Потекли дни подвального сиденья: сегодня как вчера, вчера — как сегодня. Я вижу только охрану — красноармейцев. Они начали ко мне привыкать и некоторые дружелюбно со мною разговаривали, если вблизи не было начальства. Иногда появлялись в моей камере заключенные, но через некоторое время их отправляли или в тюрьму, или на этап и я вновь оставался один в пустой камере.
Однажды, уже под вечер, дверь моей камеры открылась и как-то боком вошел молодой человек, имевший, судя по одежде, ультра буржуазный вид. Дверь за ним закрылась и молодой человек, опасливо поглядев на меня, сел на кончик скамьи.
— У вас тут тепло, — нерешительно сказал он.
— Да, у нас тепло. Разве вы не намерены здесь долго оставаться? — спросил я его.
— Конечно, нет. Это какая-то ошибка. Я думаю меня часа через два выпустят.
— Это вам чекист сказал? — спросил снова я.
— Да, тот, что производил обыск.
— Ну, так вы эти два часа выкиньте из головы. Раздевайтесь и будьте как дома.
— Но я не сделал никакого преступления.
— Сюда садят не столько сделавших уже преступление, но главным образом могущих его сделать. Так сказать — профилактика государственного организма.
Молодой человек недоверчиво на меня посмотрел и, конечно, остался при своем мнении.
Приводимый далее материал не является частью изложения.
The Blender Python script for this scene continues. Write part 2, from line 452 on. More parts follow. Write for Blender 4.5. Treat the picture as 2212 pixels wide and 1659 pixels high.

К вечеру второго дня молодой человек не мог придти в себя от изумления: в камеру нашу набили человек сорок таких же как он, «красных купцов». Это было началом наступления на городскую буржуазию. С неё требовали валюту, отбирали товары. Среди заключенных очень много было коже — заводчиков. Меня, однако, вскоре перевели в казанскую тюрьму. Дело мое считалось законченным и я должен ожидать в тюрьме приговор.